◆ The data ◆
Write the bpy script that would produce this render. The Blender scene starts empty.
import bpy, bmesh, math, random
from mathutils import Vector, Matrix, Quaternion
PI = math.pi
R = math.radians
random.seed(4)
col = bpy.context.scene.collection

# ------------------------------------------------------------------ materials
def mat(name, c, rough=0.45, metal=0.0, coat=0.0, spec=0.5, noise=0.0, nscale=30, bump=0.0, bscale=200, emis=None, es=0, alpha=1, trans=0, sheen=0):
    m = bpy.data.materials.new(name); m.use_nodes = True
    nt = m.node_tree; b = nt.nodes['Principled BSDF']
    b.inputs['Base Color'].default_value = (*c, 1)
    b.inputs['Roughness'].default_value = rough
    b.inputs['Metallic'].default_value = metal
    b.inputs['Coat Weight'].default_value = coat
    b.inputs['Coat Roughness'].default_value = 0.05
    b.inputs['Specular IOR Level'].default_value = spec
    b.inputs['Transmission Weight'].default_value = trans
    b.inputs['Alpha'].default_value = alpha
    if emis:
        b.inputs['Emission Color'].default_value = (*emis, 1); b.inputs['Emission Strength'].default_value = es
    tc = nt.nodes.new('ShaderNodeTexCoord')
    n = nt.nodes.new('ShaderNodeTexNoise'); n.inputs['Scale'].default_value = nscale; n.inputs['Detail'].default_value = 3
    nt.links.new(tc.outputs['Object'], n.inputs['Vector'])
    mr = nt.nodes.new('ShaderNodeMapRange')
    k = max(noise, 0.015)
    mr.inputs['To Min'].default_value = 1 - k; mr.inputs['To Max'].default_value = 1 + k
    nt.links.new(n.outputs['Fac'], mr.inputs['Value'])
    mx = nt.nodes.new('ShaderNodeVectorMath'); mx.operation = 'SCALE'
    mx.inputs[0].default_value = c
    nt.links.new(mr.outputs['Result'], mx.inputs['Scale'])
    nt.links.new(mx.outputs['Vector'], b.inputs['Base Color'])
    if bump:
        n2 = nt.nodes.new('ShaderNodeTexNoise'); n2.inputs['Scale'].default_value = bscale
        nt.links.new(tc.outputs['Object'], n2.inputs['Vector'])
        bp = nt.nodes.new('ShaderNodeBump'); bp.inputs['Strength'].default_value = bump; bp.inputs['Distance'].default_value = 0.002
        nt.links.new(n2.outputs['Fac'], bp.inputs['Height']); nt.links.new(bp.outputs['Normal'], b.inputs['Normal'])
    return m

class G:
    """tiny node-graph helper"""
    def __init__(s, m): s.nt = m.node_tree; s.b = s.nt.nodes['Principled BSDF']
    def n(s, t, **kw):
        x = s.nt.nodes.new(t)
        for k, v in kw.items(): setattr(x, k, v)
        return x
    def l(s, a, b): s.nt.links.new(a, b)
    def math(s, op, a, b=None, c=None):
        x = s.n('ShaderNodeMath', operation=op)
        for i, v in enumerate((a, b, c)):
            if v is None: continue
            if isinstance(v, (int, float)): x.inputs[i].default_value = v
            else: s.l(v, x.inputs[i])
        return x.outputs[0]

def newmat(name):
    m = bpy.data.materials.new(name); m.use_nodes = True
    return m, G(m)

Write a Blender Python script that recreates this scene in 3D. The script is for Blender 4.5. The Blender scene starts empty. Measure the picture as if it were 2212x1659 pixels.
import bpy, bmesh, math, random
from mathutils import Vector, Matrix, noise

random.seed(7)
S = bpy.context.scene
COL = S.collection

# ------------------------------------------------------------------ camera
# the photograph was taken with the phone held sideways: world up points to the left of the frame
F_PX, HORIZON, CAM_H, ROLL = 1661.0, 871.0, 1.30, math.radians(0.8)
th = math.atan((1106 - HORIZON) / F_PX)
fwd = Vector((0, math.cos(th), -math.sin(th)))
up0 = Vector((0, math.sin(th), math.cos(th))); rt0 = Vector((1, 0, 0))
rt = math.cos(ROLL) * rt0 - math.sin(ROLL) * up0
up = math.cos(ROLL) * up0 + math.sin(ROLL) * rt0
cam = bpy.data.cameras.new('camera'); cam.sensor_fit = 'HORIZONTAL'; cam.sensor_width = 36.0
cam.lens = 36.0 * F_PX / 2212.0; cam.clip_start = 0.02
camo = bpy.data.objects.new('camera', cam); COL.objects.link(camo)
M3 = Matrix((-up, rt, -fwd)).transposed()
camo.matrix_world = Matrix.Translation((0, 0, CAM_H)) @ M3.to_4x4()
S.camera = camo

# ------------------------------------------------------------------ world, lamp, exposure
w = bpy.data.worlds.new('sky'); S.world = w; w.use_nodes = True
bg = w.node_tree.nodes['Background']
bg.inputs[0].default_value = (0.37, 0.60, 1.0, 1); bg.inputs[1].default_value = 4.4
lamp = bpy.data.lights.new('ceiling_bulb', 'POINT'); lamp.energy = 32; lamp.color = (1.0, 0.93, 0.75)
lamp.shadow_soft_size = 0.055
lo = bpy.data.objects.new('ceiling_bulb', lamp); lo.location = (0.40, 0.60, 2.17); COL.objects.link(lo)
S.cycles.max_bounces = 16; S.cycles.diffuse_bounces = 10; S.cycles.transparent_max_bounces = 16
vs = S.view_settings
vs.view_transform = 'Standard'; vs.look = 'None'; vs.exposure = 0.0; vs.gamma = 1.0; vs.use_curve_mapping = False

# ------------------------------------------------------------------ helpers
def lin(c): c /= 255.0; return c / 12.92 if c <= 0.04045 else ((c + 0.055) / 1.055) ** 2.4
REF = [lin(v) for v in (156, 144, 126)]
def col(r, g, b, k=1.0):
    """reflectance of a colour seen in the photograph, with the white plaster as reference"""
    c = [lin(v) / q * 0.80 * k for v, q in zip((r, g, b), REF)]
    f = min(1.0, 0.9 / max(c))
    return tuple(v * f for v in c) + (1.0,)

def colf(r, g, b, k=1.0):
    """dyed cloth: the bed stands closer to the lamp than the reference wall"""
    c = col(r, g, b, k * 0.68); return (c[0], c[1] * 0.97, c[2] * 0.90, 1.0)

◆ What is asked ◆
Scan the records above for the string "starts", then report every line that contains it.

◆ Answer ◆
Write the bpy script that would produce this render. The Blender scene starts empty.
Write a Blender Python script that recreates this scene in 3D. The script is for Blender 4.5. The Blender scene starts empty. Measure the picture as if it were 2212x1659 pixels.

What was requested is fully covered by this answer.